»»

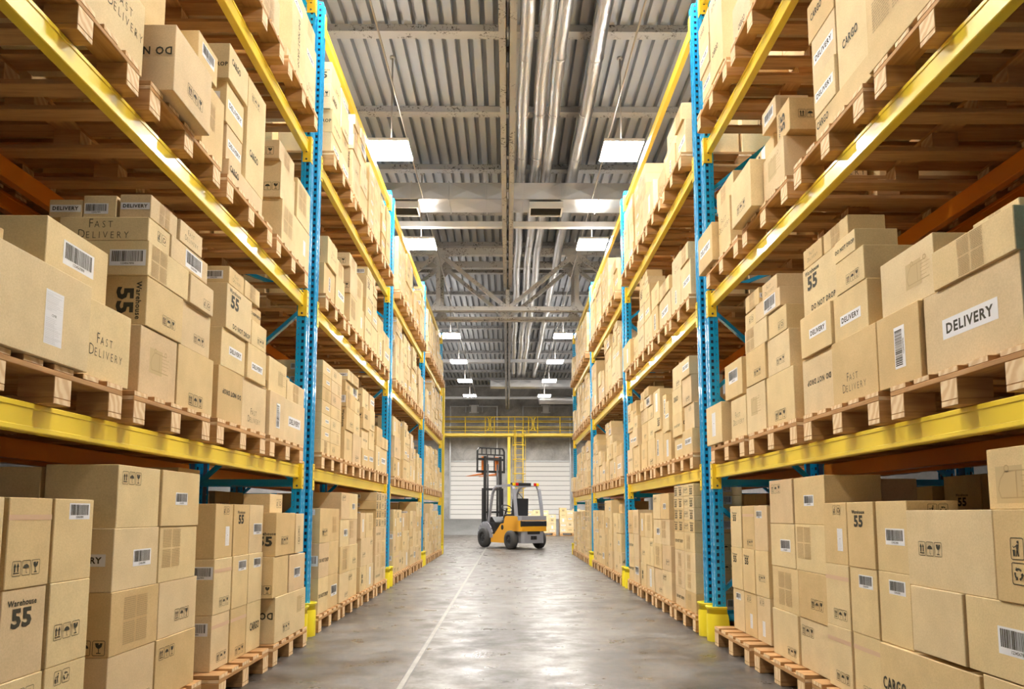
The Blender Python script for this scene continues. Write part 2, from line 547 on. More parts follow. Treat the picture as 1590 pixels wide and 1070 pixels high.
_lab = {}
def label_mesh(n, k, rot, axis):
    """shared mesh of a paper label; axis = (U, N)"""
    key = (n, round(k, 3), round(rot, 2), axis)
    if key not in _lab:
        mb = MB(); stamp(mb, ART[n][0], (0, 0, 0), axis[0], axis[1], .0008, k, rot)
        _lab[key] = mb.mesh(STICK[n])
    return _lab[key]

# ------------------------------------------------------------------ racking layout (metres; the camera stands at x=0, y=0, z=1)
PERIOD = 4.05
SLOT = [2.19, 3.085, 3.98, 4.875]           # near edge of the four pallets of a bay
PW, PD, PH = .80, 1.16, .14                 # pallet width, depth, height
XF = 1.66                                   # aisle face of the shelf rails
XB = 2.60                                   # back of the rack
RAIL_TOP = [1.383, 2.785, 4.095, 5.42]
LEVEL = ['floor level', 'first shelf', 'second shelf', 'third shelf']
BAY = ['near bay', 'second bay', 'third bay', 'last bay']
STACK = ['nearest', 'second', 'third', 'farthest']
SIDE = {-1: 'left', 1: 'right'}

# a stack seen from the aisle: (u0, u1, z0, z1, front print, side print, set-back, depth)
T = {}
T['A'] = [(.09, .45, 0, .31, 'trk', ''), (.455, .89, 0, .312, 'ico@.5,.18,.06', ''), (.11, .48, .313, .54, 'ico@.6,.3', 'w55@.75,.5,.12/-90'), (.485, .84, .313, .54, 'ico@.6,.3', ''),
          (.10, .52, .541, .70, 'txt@.25,.5,.15', 'bar@.8,.5,.075'), (.525, .82, .541, .69, 'rec@.7,.3', ''), (.10, .315, .701, .81, 'rec@.6,.5', 'fast@.5,.5,.09', 0, .42), (.32, .75, .701, .815, 'bar@.6,.5,.09', ''),
          (.12, .39, .816, .925, 'txt', 'del@.5,.5,.05', 0, .16), (.395, .66, .816, .925, 'fast@.5,.5,.06', '', 0, .2), (.12, .39, .816, .92, '', 'bar@.4,.4,.05', .165, .15), (.12, .39, .816, .90, '', 'del@.5,.5,.04', .32, .15)]
T['B'] = [(.06, .44, 0, .31, 'dnd@.55,.55,.03/180', ''), (.445, .89, 0, .312, 'fast@.5,.3,.09', ''), (.09, .47, .313, .535, 'del@.58,.5,.05', 'cmr@.4,.6,.1'), (.475, .82, .313, .535, 'del@.5,.4,.05', ''),
          (.11, .52, .536, .80, 'w55@.3,.72,.12+dnd@.6,.12,.03', ''), (.525, .81, .536, .695, 'ico@.6,.3,.045', ''), (.525, .74, .696, .80, 'dnd@.5,.5,.024', ''), (.13, .37, .801, .905, 'fast@.5,.5,.05', 'bar@.5,.5,.05', 0, .2),
          (.375, .65, .801, .905, 'txt', '', 0, .2), (.13, .37, .801, .89, '', 'bar', .205, .15)]
T['C'] = [(.02, .35, 0, .31, 'bar@.55,.5,.08/90', ''), (.355, .90, 0, .31, 'del@.5,.5,.075', 'w55@.7,.5,.12'), (.04, .44, .311, .55, 'trk@.8,.5,.1', 'glass@.8,.15,.06'), (.445, .90, .311, .46, 'txt', 'ico@.7,.6,.05', 0, .3), (.55, .80, .461, .53, 'txt', '', .1, .2)]
T['D'] = [(-.06, .52, 0, .33, 'cmr@.62,.45,.19', 'txt', -.04, .42), (.525, .895, 0, .31, 'fast@.5,.45,.095', ''), (.43, .85, .331, .58, 'bar@.5,.6,.095', 'del@.25,.35,.06', .09, .42), (-.06, .2, .331, .43, '', 'ico@.7,.4,.045', .08, .25)]
T['D2'] = [(-.06, .35, 0, .30, 'cmr@.5,.5,.18', 'txt', -.04, .42), (.455, .79, 0, .28, 'fast@.5,.5,.09', ''), (.31, .71, .301, .56, 'bar@.5,.6,.095', '', .0, .42)]
T['E'] = [(-.07, .33, 0, .275, 'ico@.75,.2', ''), (.335, .76, 0, .275, 'ico@.25,.75,.055', 'txt'), (-.07, .34, .276, .535, 'txt@.5,.5,.2', 'glass@.8,.15,.06'), (.345, .76, .276, .535, 'ico@.6,.35,.055', ''),
          (-.07, .32, .536, .795, 'bar@.62,.5,.072', 'del@.6,.5,.05'), (.325, .73, .536, .795, 'txt@.3,.6,.18', ''), (-.06, .31, .796, 1.06, 'ico@.3,.8,.055', '', 0, .32), (.315, .73, .796, 1.06, 'bar@.5,.5,.06', '', 0, .32), (-.06, .5, .796, 1.05, '', '', .325, .3)]
T['F'] = [(.07, .33, 0, .30, 'tape+ico@.6,.2,.05', 'bar@.8,.75,.07'), (.335, .595, 0, .30, 'tape+ico@.6,.15,.05', ''), (.60, .86, 0, .30, 'cargo@.55,.5,.05', ''), (.07, .33, .301, .605, 'tape+ico@.6,.2,.05', 'bar@.8,.75,.07'), (.335, .595, .301, .605, 'bar@.6,.8,.06', ''), (.60, .86, .301, .605, 'bar@.6,.8,.06', ''),
          (.07, .33, .606, .91, 'rec@.6,.88,.045+cmr@.7,.4,.11', ''), (.335, .595, .606, .91, 'w55@.45,.75,.085', ''), (.60, .86, .606, .91, 'bar@.6,.5,.07', 'rec@.6,.88'), (.36, .67, .911, 1.13, 'trk@.6,.3,.1', 'ico@.7,.2,.05', .35, .3)]
T['F2'] = [x for x in T['F'] if not (x[2] == 0 and x[0] == .60)][:8]
T['F4'] = [(.07, .33, 0, .30, 'bar@.5,.82,.05', ''), (.335, .595, 0, .30, 'rec@.4,.85+cmr@.55,.35,.1', ''), (.60, .86, 0, .30, 'rec@.4,.88+cmr@.5,.3,.1', 'txt'), (.07, .33, .301, .605, 'w55@.35,.75,.075', ''), (.335, .595, .301, .605, 'w55@.35,.75,.075', ''), (.60, .86, .301, .605, 'ico@.5,.4,.045', ''),
          (.07, .33, .606, .91, 'w55@.4,.75,.075', ''), (.335, .595, .606, .91, 'tape+ico@.6,.15,.045', ''), (.60, .86, .606, .91, 'bar@.4,.8,.05', '')]
T['G'] = [(.03, .76, 0, .30, 'trk@.88,.65,.11+ico@.35,.25,.055', 'dnd@.8,.6,.05/180'), (-.02, .31, .301, .57, '', 'glass@.8,.2,.06'), (.32, .72, .301, .56, 'bar@.5,.5,.07', ''), (0, .43, .571, .86, 'ico@.45,.35,.055', 'w55@.8,.4,.1'), (.46, .67, .571, .855, 'recv@.4,.45,.13', ''), (.1, .38, .861, .99, 'rec@.7,.5,.06', '', .08, .2)]
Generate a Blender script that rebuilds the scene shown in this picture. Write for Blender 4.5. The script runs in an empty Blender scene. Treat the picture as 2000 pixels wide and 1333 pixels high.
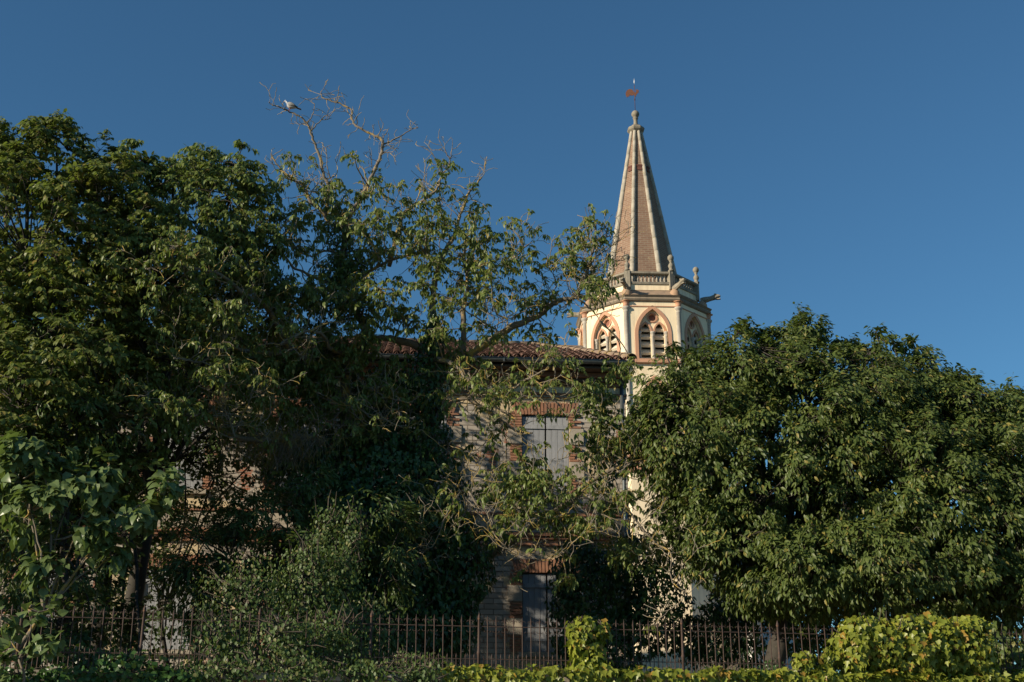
import bpy, math, random
import numpy as np
from mathutils import Vector, Matrix
from mathutils.geometry import tessellate_polygon

# ------------------------------------------------------------------ camera, sky, sun
SC = bpy.context.scene
COL = SC.collection
FPX, PITCH, CAMZ = 2400.0, math.radians(18.4), 1.6
SP, CP = math.sin(PITCH), math.cos(PITCH)
cd = bpy.data.cameras.new('camera'); cam = bpy.data.objects.new('camera', cd); COL.objects.link(cam)
cd.sensor_width = 36.0; cd.lens = FPX / 2000 * 36.0; cd.clip_end = 6000; cd.clip_start = 0.1
cam.location = (0, 0, CAMZ); cam.rotation_euler = (math.radians(90) + PITCH, 0, 0)
SC.camera = cam

SUN_DIR = Vector((-1.0, -0.56, 0.46)).normalized()
sun_el = math.asin(SUN_DIR.z); sun_az = math.atan2(SUN_DIR.x, SUN_DIR.y)
w = bpy.data.worlds.new('World'); SC.world = w; w.use_nodes = True
nt = w.node_tree; bg = nt.nodes['Background']
sky = nt.nodes.new('ShaderNodeTexSky'); sky.sky_type = 'NISHITA'; sky.sun_disc = False
sky.sun_elevation = sun_el; sky.sun_rotation = sun_az; sky.altitude = 150
sky.air_density = 1.0; sky.dust_density = 0.05; sky.ozone_density = 4.0
wb = nt.nodes.new('ShaderNodeMix'); wb.data_type = 'RGBA'; wb.blend_type = 'MULTIPLY'; wb.inputs[0].default_value = 1.0
wb.inputs[7].default_value = (0.70, 1.06, 1.12, 1)       # the photograph's white balance
nt.links.new(sky.outputs[0], wb.inputs[6]); nt.links.new(wb.outputs[2], bg.inputs[0]); bg.inputs[1].default_value = 0.066
sl = bpy.data.lights.new('sun', 'SUN'); so = bpy.data.objects.new('sun', sl); COL.objects.link(so)
sl.energy = 5.0; sl.angle = math.radians(0.5); sl.color = (1.0, 0.88, 0.68)
so.rotation_euler = SUN_DIR.to_track_quat('Z', 'Y').to_euler(); so.location = (-20, -10, 30)
vs = SC.view_settings; vs.view_transform = 'Standard'; vs.look = 'None'; vs.exposure = 0.42; vs.gamma = 1.0
vs.use_curve_mapping = False
SC.cycles.max_bounces = 8; SC.cycles.transparent_max_bounces = 8

def at(px, py, D):
    u, v = (px - 1000) / FPX, (666.5 - py) / FPX
    f = CP - v * SP
    return Vector((u * D / f, D, CAMZ + D * (SP + v * CP) / f))
def zat(py, D): return at(1000, py, D).z
def scale_at(py, D):                                   # px per metre there
    z = zat(py, D) - CAMZ
    return FPX / (D * CP + z * SP)
def topx(P):                                           # world -> px (N,3)
    P = np.asarray(P); y = P[:, 1]; z = P[:, 2] - CAMZ
    dz = y * CP + z * SP; dy = -y * SP + z * CP
    return 1000 + FPX * P[:, 0] / dz, 666.5 - FPX * dy / dz

# ------------------------------------------------------------------ object helpers
W = {}
def put(name, data, M=None, parent=None, mat=None):
    o = bpy.data.objects.new(name, data); COL.objects.link(o)
    M = M.copy() if M is not None else Matrix.Identity(4)
    if parent is not None:
        o.parent = parent; o.matrix_parent_inverse = W[parent.name].inverted()
    o.matrix_basis = M; W[o.name] = M
    if mat is not None and data is not None and len(data.materials) == 0: data.materials.append(mat)
    return o
def tag(o, label=None, cat=None, group=None, kind=None):
    if label: o['label'] = label
    if cat: o['category'] = cat
    if group: o['group'] = group
    if kind: o['kind'] = kind
    return o
def thing(name, loc, label, cat, group=None, M=None):
    e = put(name, None, M if M is not None else Matrix.Translation(Vector(loc)))
    e.empty_display_size = 0.2
    return tag(e, label, cat, group)

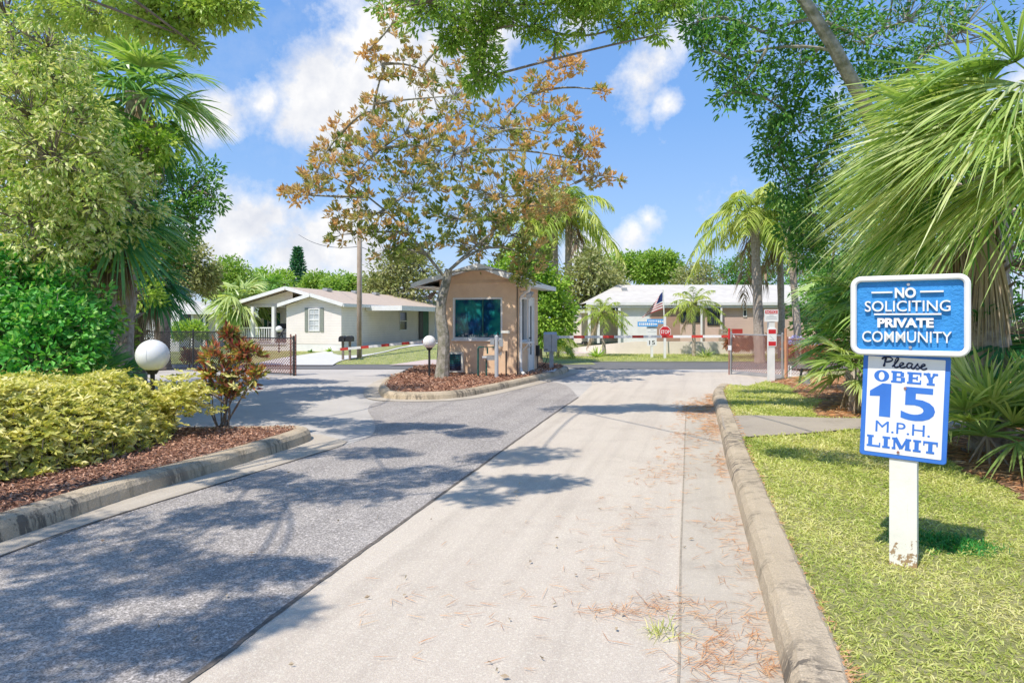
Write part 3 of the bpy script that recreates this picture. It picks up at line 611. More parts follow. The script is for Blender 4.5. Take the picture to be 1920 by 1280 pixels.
# side pass-through and door
b = MB()
for a, c, d, e in ((.30, .345, 1.02, 2.22), (.875, .92, 1.02, 2.22), (.345, .875, 2.17, 2.22), (.345, .875, 1.02, 1.06)): b.box(-.10, .012, a, c, d, e)
pw = b.build('window', 'white', gh); b = MB(); b.box(-.09, -.083, .345, .875, 1.06, 2.17); b.build('pane', 'glass', pw)
b = MB(); b.box(.0, .20, .26, .98, .97, 1.015); b.bar((.02, .4, .78), (.17, .4, .96), .03); b.bar((.02, .85, .78), (.17, .85, .96), .03); b.build('counter', 'white', pw)
b = MB()
for a, c, d, e in ((1.0, 1.05, z0, 2.24), (1.63, 1.68, z0, 2.24), (1.05, 1.63, 2.19, 2.24)): b.box(-.08, .03, a, c, d, e)
fr_ = b.build('door_frame', 'white', gh)
b = MB()
for a, c, d, e in ((1.053, 1.22, z0+.03, 2.187), (1.46, 1.627, z0+.03, 2.187), (1.22, 1.46, z0+.03, .62), (1.22, 1.46, 2.0, 2.187)): b.box(-.05, .015, a, c, d, e)
dr = b.build('door', 'white', gh); b = MB(); b.box(-.03, -.022, 1.22, 1.46, .62, 2.0); b.build('pane', 'glass', dr)
b = MB(); b.tube([(.015, 1.10, 1.1), (.07, 1.10, 1.1)], .016); b.tube([(.05, 1.10, 1.1), (.05, 1.19, 1.1)], .01, 6); b.build('handle', 'black', dr)
b = MB(); b.box(-.002, .09, 1.98, 2.12, .55, .86); b.tube([(.04, 2.05, .15), (.04, 2.05, .55)], .015, 6); b.build('meter_box', 'black', gh)
for x, nm in ((.30, 'flood'), (-gw-.32, 'flood')):
    b = MB(); s_ = 1 if x > 0 else -1; xw = 0 if x > 0 else -gw
    b.bar((xw, .25, 2.36), (xw+s_*.22, .18, 2.36), .03); b.tube([(xw+s_*.20, .18, 2.36), (xw+s_*.26, .06, 2.28), (xw+s_*.28, -.02, 2.22)], [.03, .06, .075], 9); b.tube([(xw+s_*.2, .2, 2.36), (xw+s_*.34, .22, 2.28)], [.03, .07], 9)
    b.build('floodlight', 'bark' if x < 0 else 'greypaint', gh)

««

Pull out all lines in the data above that include "wide".

> **Task answer**:
The Blender Python script for this scene continues. Write part 2, from line 547 on. More parts follow. Treat the picture as 1590 pixels wide and 1070 pixels high.
Generate a Blender script that rebuilds the scene shown in this picture. Write for Blender 4.5. The script runs in an empty Blender scene. Treat the picture as 2000 pixels wide and 1333 pixels high.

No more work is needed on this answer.